A poor woman named Mary breaks into song. A baby cries in the barn out back. King Herod gets nervous. Imagine a whole new world. Imagine, tomorrow not closed, but open to a living and active God. Imagine our lives caught up in something bigger than we are. Our ordinary lives are filled with incredible meaning. Imagine.

Anita Wheatcroft composed a story entitled "How Far to Bethlehem. She writes:

It happened in a large church in New York City where I grew up. During an annual Nativity pageant, the church was especially full. Hushed in darkness, the congregation watched the lighting of the candles. Toward the back, I sat, one timid little girl, with my family. Newly moved to the city after a family separation and trauma, my life had settled down, but I was still overwhelmed and homesick for my grandparents and familiar friends. That night, however, caught up in awe as organ music rolled out from balcony to rafters, I heard a familiar story I loved, and was transported to another time and place.

Down the aisle swept a colorful procession as the lights went up, revealing the magnificent manger scene. Travelers, bearded shepherds and finally the three kings bearing gifts advanced majestically. Before anyone knew it, I found myself following them.

The journey down that long aisle was an early spiritual pilgrimage for me, yet it felt like a kind of homecoming. When I reached the manger scene, there were a sleepy donkey, real sheep, and Mary and Joseph beneath an angel with outstretched wings. Above all, there was a light in the manger, enfolding us in its glow. Kneeling in front of it, I had a sense of exaltation, of self-offering as real as any I have ever known since. This was real to me, and I was there.
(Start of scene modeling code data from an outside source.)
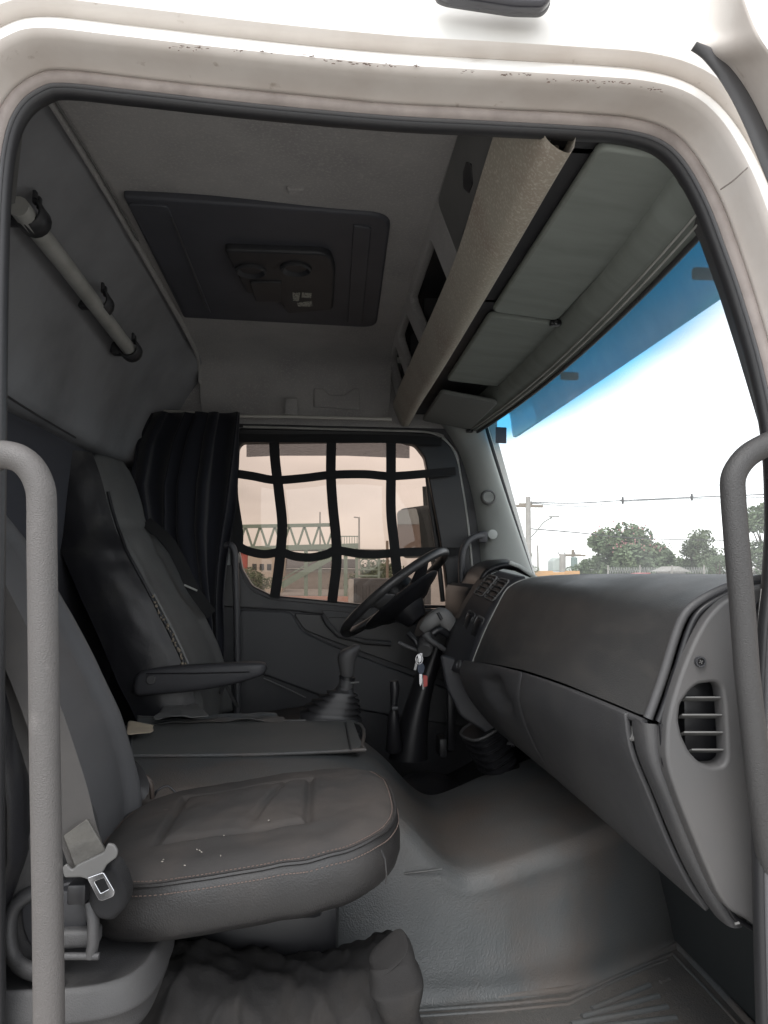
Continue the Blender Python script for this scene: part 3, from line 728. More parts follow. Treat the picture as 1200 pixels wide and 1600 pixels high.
tube('mirror_arm', [U(664, 760, y=3.6), U(668, 830, y=3.62), U(680, 890, y=3.5)], .014, plastic_blk, mi, 8)

# ================================================================== CURTAIN
crr = tube('curtain_rail', [U(228, 641, y=3.12), U(300, 645, y=3.12), U(330, 650, y=3.12), U(450, 651, y=3.12), U(612, 655, y=3.12)], .007, M('white_rail', (.55, .54, .5), .4), None, 8)
tag(crr, 'thin white curtain rail running above the driver side window', 'curtain rail')
brk = box('rail_bracket', U(455, 636, y=3.14), (.055, .02, .075), headl, None, .006); tag(brk, 'small bracket screwed to the side wall holding the curtain rail', 'bracket')
left = [(640, 238, 0), (690, 212, 0), (760, 202, -.12), (830, 215, -.15), (900, 250, -.08), (960, 285, -.02), (1050, 318, 0), (1100, 328, 0)]
right = [(640, 378), (700, 374), (740, 370), (800, 365), (860, 358), (940, 350), (1020, 347), (1100, 345)]
rows = []; NC = 150
for k in range(36):
    v = 646 + (1085 - 646) * k / 35
    ul, dy = interp(left, v); (ur,) = interp(right, v)
    a = U(ul, v, y=3.06 + dy); b = U(ur, v, y=3.06)
    row = []
    for j in range(NC):
        t = j / (NC - 1); ph = t * 34 + (v - 646) * .008 * (1 - t) + 3.6 * noise.noise(V(t * 5, v * .004, 1.3)); amp = .015 * (.6 + .7 * noise.noise(V(t * 4, v * .006, 5)) + .4) * (1 + .5 * sst(650, 760, v))
        amp2 = .035 * noise.noise(V(t * 6 + 3, v * .003, 8)) * sst(660, 820, v)
        q = a.lerp(b, t); row.append(q + V(.008 * math.cos(ph * 1.3), amp * math.sin(ph) + amp2 - .02, 0))
    rows.append(row)
curt = grid('window_curtain', rows, curtm, None, sol=.003); tag(curt, 'black pleated cloth curtain gathered behind the driver seat', 'curtain')
hem = []
tube_pts = catmull([U(232, 650, y=3.08), U(236, 662, y=3.08), U(243, 655, y=3.08)], 4)
hk = tube('curtain_hook', tube_pts, .003, alum, None, 6); tag(hk, 'small pale hook at the left end of the curtain rail', 'hook')

# ================================================================== SEATS
BACK = [(-.54, -.375, .10), (-.45, -.385, .13), (-.39, -.40, .15), (-.30, -.435, .155), (-.20, -.485, .15), (-.10, -.540, .145), (-.03, -.580, .14), (.06, -.635, .13), (.14, -.672, .12), (.20, -.695, .12), (.26, -.712, .125), (.32, -.732, .125), (.37, -.752, .11), (.395, -.765, .07)]
def backrest_rows(yc, hw0, dx=0, fold=True, top=.40):
    rows = []
    zz = [-.54 + (top + .54) * k / 60 for k in range(61)]
    for z in zz:
        x, th = interp([(a, b, c) for a, b, c in BACK], z * (1 if z < .2 else 1))
        w = interp([(-.54, .80), (-.45, .93), (-.35, 1.0), (-.1, 1.0), (.05, .90), (.12, .80), (.16, .70), (.20, .70), (.32, .70), (.37, .60), (.41, .36)], z)[0] * hw0
        row = []; n = 56
        for k in range(n):
            th_ = 2 * math.pi * k / n; c, s = math.cos(th_), math.sin(th_)
            e = 2 / 3.4
            px = math.copysign(abs(c) ** e, c); py = math.copysign(abs(s) ** e, s)
            fx = 0
            if c > 0:
                yy = abs(py)
                fx += .030 * sst(.50, .80, yy) * (1 - sst(.05, .14, z)) * c        # bolsters
                for g in (-.27, -.115, .045):                                      # stitched cross grooves
                    fx -= .006 * math.exp(-((z - g - .02 * yy) / .007) ** 2) * (1 - sst(.5, .6, yy))
                fx -= .008 * math.exp(-((yy - .56) / .035) ** 2) * (1 - sst(.08, .16, z))
            fx += -.010 * math.exp(-((z - .145) / .012) ** 2)
            fx += .006 * noise.noise(V(z * 9, py * 2 + yc, 3))
            row.append(V(x + dx - th / 2 + px * th / 2 + fx, yc + py * w, z))
        rows.append(row)
    return rows
def cushion_T(x, tilt=.13): return -.422 + tilt * (x - .05)
def make_cushion(name, parent, cx, cy, a, b, mats, zoff=0, panel=True):
    def outline(th, e=3.4):
        c, s = math.cos(th), math.sin(th); ee = 2 / e
        r = V(math.copysign(abs(c) ** ee, c) * a, math.copysign(abs(s) ** ee, s) * b, 0)
        return r
    N = 200; rows = []
    rad = ([.02 + .016 * k for k in range(49)] if panel else [.02, .2, .4, .6, .75]) + [.82, .84, .86, .88, .90, .93, .955, .972, .985, .994]
    def top(x, y, r):
        z = cushion_T(x) + .012 * math.cos(min(1, abs(y - cy) / b) * 1.5) * (1 - r * .3)
        z -= .020 * max(0, (r - .80) / .2) ** 2.6
        u, w = x - cx, y - cy
        if panel:
            # sewn insert: rounded rectangle seam
            d = max(abs(u + .02) - .125, abs(w + .0) - .125)
            z -= .010 * math.exp(-(d / .007) ** 2)
            z += .007 * (1 - sst(-.05, .005, d))
            z -= .009 * math.exp(-((u - .03 - .25 * w) / .007) ** 2) * (1 - sst(.10, .13, abs(w)))
        z += .005 * noise.noise(V(x * 6, y * 6, 2)) + .0022 * noise.noise(V(x * 26, y * 26, 7))
        return z
    for r in rad:
        rows.append([V(cx + (o.x) * r, cy + o.y * r, top(cx + o.x * r, cy + o.y * r, r) + zoff) for o in (outline(2 * math.pi * k / N) for k in range(N))])
    g = []
    t_ = bmesh.new(); vv = bm_grid(t_, rows, True); t_.faces.new(vv[0])
    cu = from_bm(name, t_, mats[0], parent)
    # boxing (side wall) as its own part, seam bead between
    def rim(k): o = outline(2 * math.pi * k / N); return o, top(cx + o.x * .994, cy + o.y * .994, .994) + zoff
    rows = []
    for s, dz in ((.994, .0005), (.998, -.004), (1.008, -.010), (1.022, -.025), (1.032, -.048), (1.030, -.070), (1.012, -.092), (.97, -.108), (.90, -.114), (.5, -.116), (.1, -.116)):
        row = []
        for k in range(N):
            o, z = rim(k); wr = .003 * noise.noise(V(o.x * 14, o.y * 14, dz * 40))
            row.append(V(cx + o.x * s + wr * .5, cy + o.y * s + wr * .5, z + dz * .80))
        rows.append(row)
    grid('boxing', rows, mats[1], parent, cu=True)
    bead = []
    for k in range(N):
        o, z = rim(k); bead.append(V(cx + o.x * 1.0, cy + o.y * 1.0, z + .0005))
    tube('piping', bead, .0034, mats[1], cu, 6, closed=True)
    bm = bmesh.new()
    for s, dz in ((.978, .0035), (1.020, -.0125)):
        ln = []
        for k in range(N):
            o, z = rim(k)
            if s < 1: ln.append(V(cx + o.x * s, cy + o.y * s, top(cx + o.x * s, cy + o.y * s, s) + zoff + .0006))
            else: ln.append(V(cx + o.x * s + .0, cy + o.y * s, z + dz))
        acc = 0
        for i in range(N):
            p, q = ln[i], ln[(i + 1) % N]; L_ = (q - p).length; d = (q - p).normalized()
            nst = max(1, int(round(L_ / .0062)))
            for j in range(nst):
                c = p.lerp(q, (j + .5) / nst); off = V(0, 0, .0004) if s < 1 else V(c.x - cx, c.y - cy, 0).normalized() * .0006
                sd = d.cross(V(0, 0, 1)) * .0006
                bm_box(bm, c + off, d * .0019, sd, V(0, 0, .0006))
    st = from_bm('stitching', bm, stitch, cu, False); st['kind'] = 'stuff'
    return cu

ps = empty('truck_seat', (-.13, 1.43, -.95), 'worn black leather passenger seat nearest the open door, dusty cushion with pink stitching', 'chair')
make_cushion('seat_cushion', ps, -.125, 1.43, .262, .243, (seatcloth, leather), zoff=-.004)
bk = grid('backrest', backrest_rows(1.44, .235), backcloth, ps, cu=True, caps=True)
# near bolster of the backrest: darker leather wing with piping, at the picture's left edge
bp = [(-.50, -.46), (-.42, -.435), (-.33, -.440), (-.22, -.464), (-.164, -.486), (-.08, -.54), (.0, -.60)]
rows = []
for z, x in [tuple(interp([(a, a, b) for a, b in bp], z)) for z in [-.50 + .5 * k / 24 for k in range(25)]]:
    row = []
    for k in range(20):
        th = 2 * math.pi * k / 20; row.append(V(x - .05 + .058 * math.copysign(abs(math.cos(th)) ** .75, math.cos(th)), 1.155 + .055 * math.copysign(abs(math.sin(th)) ** .8, math.sin(th)), z))
    rows.append(row)
wing = grid('side_bolster', rows, leather_dk, ps, cu=True, caps=True)
for off, r, mm in ((.0, .004, leather), (.012, .0016, stitch), (-.016, .0012, stitch)):
    pts = [V(interp([(a, a, b) for a, b in bp], z)[1] - .004 - abs(off) * .3, 1.118 - .002 + off * -.9, z) for z in [-.49 + .49 * k / 20 for k in range(21)]]
    tube('bolster_seam', pts, r, mm, ps, 6)
# seat base: moulded tub with rim, tray and lever
tubz = [(-.585, 1.0, 0), (-.592, 1.015, 0), (-.605, 1.02, 0), (-.630, 1.01, 0), (-.655, .97, 0), (-.69, .93, 0), (-.70, .90, 0)]
def tubo(th, a, b, e=3.6):
    c, s = math.cos(th), math.sin(th); return math.copysign(abs(c) ** (2 / e), c) * a, math.copysign(abs(s) ** (2 / e), s) * b
tcx, tcy, ta, tb = -.405, 1.245, .165, .145
rows = []
for s_, z in ((.0, -.594), (.60, -.594), (.86, -.593), (.90, -.589), (.925, -.586), (.95, -.587), (.975, -.594), (1.02, -.622), (1.022, -.626), (1.012, -.629), (.985, -.631), (.98, -.650), (.95, -.664), (.90, -.668), (.5, -.670), (.02, -.670)):
    rows.append([V(tcx + tubo(2 * math.pi * k / 72, ta, tb)[0] * max(s_, .01), tcy + tubo(2 * math.pi * k / 72, ta, tb)[1] * max(s_, .01), z) for k in range(72)])
grid('base_tub', rows, plastic, ps, cu=True)
# housing wall with the moulded pocket, left
hl = pxloop([(-60, 1302), (40, 1298), (78, 1310), (92, 1340), (98, 1392), (92, 1470), (60, 1508), (-60, 1508)], 1.165)
hk_ = pxloop([(32, 1408), (52, 1392), (88, 1385), (96, 1400), (96, 1470), (70, 1488), (44, 1478), (34, 1450)], 1.165)
plate('base_housing', [roundloop(hl, .02)], plastic, ps, org=(0, 1.165, 0), depth=.2, b=.012, seg=3)
plate('recliner_recess', [roundloop(pxloop([(30, 1404), (60, 1388), (128, 1376), (140, 1430), (128, 1486), (46, 1486), (32, 1450)], 1.155), .02)], plastic_dk, ps, org=(0, 1.157, 0), depth=.02, b=.004)
tube('pocket_rim', catmull([U(92, 1388, y=1.168), U(52, 1394, y=1.165), U(22, 1418, y=1.16), U(14, 1460, y=1.152), U(24, 1500, y=1.140), U(50, 1518, y=1.126), U(90, 1522, y=1.12)], 6), .011, plastic, ps, 12, ry=.018)
box('lever', U(110, 1462, y=1.14), (.085, .03, .026), plastic, ps, .008, seg=3)
box('lever_plate', U(104, 1418, y=1.15), (.065, .02, .055), plastic_dk, ps, .004)
tube('buckle_post', [U(140, 1408, y=1.13), U(146, 1440, y=1.125), U(146, 1472, y=1.12), U(142, 1494, y=1.12)], .0115, plastic, ps, 10, ry=.008)
tube('post_foot', [U(100, 1494, y=1.115), U(155, 1494, y=1.115)], .005, plastic, ps, 8)
tube('nose_seam', [V(.098, 1.195, -.440), V(.103, 1.184, -.450), V(.105, 1.179, -.470), V(.104, 1.180, -.485)], .0013, leather, ps, 6)
box('suspension_box', (-.16, 1.54, -.78), (.40, .16, .30), plastic_blk, ps, .02)
box('cushion_pan', (-.16, 1.5, -.60), (.34, .26, .05), plastic_blk, ps, .015)
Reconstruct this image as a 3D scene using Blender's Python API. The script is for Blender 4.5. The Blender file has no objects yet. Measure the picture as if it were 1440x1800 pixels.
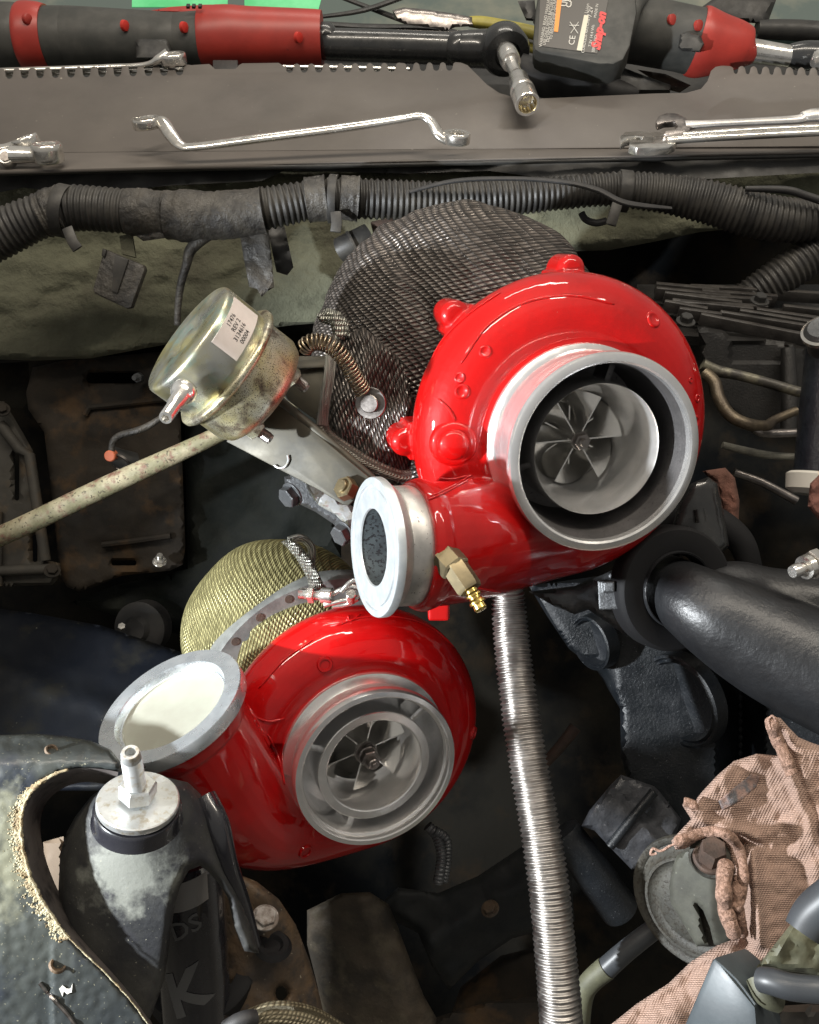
import bpy, bmesh, math, random
from mathutils import Vector, Matrix, noise, geometry
random.seed(7)
SC = bpy.context.scene
COL = SC.collection
# ------------------------------------------------------------------ camera
FP = 1623.0                                   # focal length in photo pixels (1440 x 1800)
CM = Matrix.Translation((0, 0, 1.35)) @ Matrix.Rotation(math.radians(90 - 38), 4, 'X')
C3 = CM.to_3x3()
cam = bpy.data.cameras.new('camera')
cam.sensor_fit = 'VERTICAL'; cam.sensor_height = 24; cam.lens = 24 * FP / 1800
cam.clip_start = .01; cam.clip_end = 100
co = bpy.data.objects.new('camera', cam); COL.objects.link(co); co.matrix_world = CM
SC.camera = co
def DV(x, y, z): return (C3 @ Vector((x, y, z))).normalized()
DZ = 0.0
def P(px, py, d):
    d = d + DZ
    return CM @ Vector(((px - 720) / FP * d, (900 - py) / FP * d, -d))
# ------------------------------------------------------------------ world and lamps
w = bpy.data.worlds.new('World'); SC.world = w; w.use_nodes = True
nt = w.node_tree; bg = nt.nodes['Background']
tc = nt.nodes.new('ShaderNodeTexCoord'); sx = nt.nodes.new('ShaderNodeSeparateXYZ')
cr = nt.nodes.new('ShaderNodeValToRGB'); mr = nt.nodes.new('ShaderNodeMapRange')
mr.inputs[1].default_value = -1; mr.inputs[2].default_value = 1
nt.links.new(tc.outputs['Generated'], sx.inputs[0]); nt.links.new(sx.outputs[2], mr.inputs[0])
nt.links.new(mr.outputs[0], cr.inputs[0]); nt.links.new(cr.outputs[0], bg.inputs[0])
cr.color_ramp.elements[0].color = (.03, .03, .032, 1); cr.color_ramp.elements[0].position = .46
cr.color_ramp.elements[1].color = (1.15, 1.1, 1.0, 1); cr.color_ramp.elements[1].position = 1.0
e_ = cr.color_ramp.elements.new(.53); e_.color = (.80, .78, .74, 1)
bg.inputs[1].default_value = 0.31
def lamp(name, kind, pos, target, power, color, size=.05, sy=None, cone=None, blend=.3):
    l = bpy.data.lights.new(name, kind); l.energy = power; l.color = color
    if kind == 'AREA':
        l.shape = 'RECTANGLE'; l.size = size; l.size_y = sy or size
    else:
        l.shadow_soft_size = size
    if kind == 'SPOT':
        l.spot_size = math.radians(cone); l.spot_blend = blend
    o = bpy.data.objects.new(name, l); COL.objects.link(o)
    o.location = pos; o.rotation_euler = (Vector(target) - Vector(pos)).to_track_quat('-Z', 'Y').to_euler()
    return o
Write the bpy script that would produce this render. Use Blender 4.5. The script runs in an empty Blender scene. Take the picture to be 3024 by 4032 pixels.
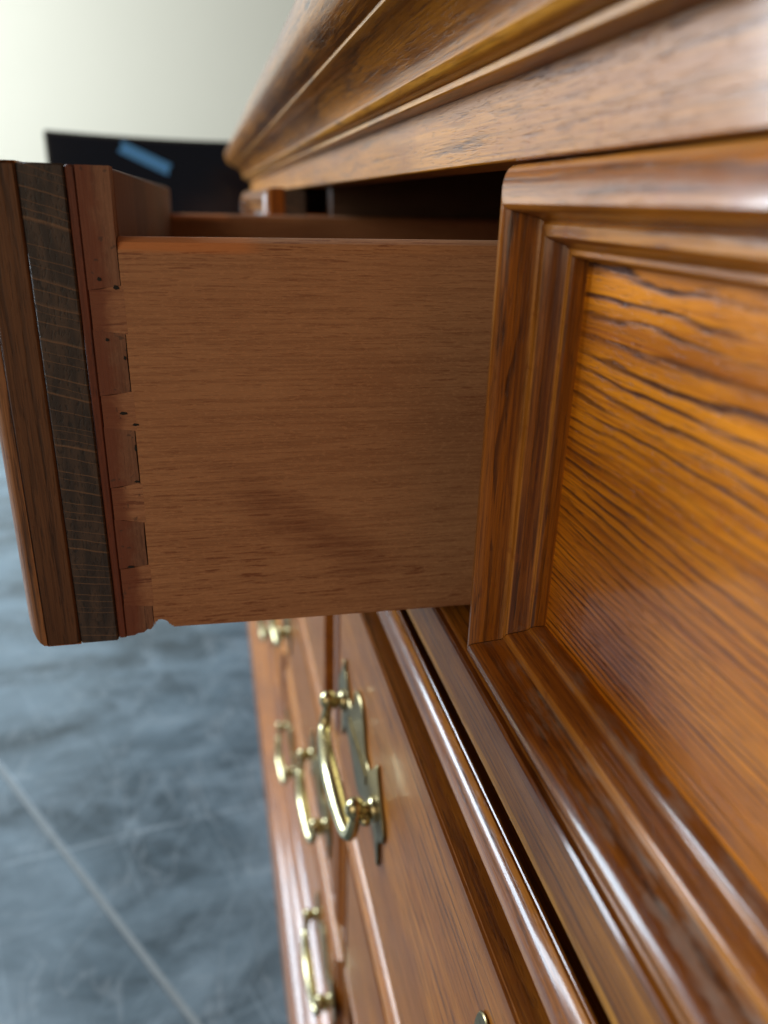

Of course, it didn't last long. I was lifted to my feet by an usher and carried down the aisle, back to my embarrassed family, and the pageant swept on. I was vaguely aware of subdued smiles, and my parents' whispered scolding didn't matter. My discovery was my own, and I had something now that no one could ever take from me. I had been to Bethlehem. I had seen it all for the first time and I would never forget it.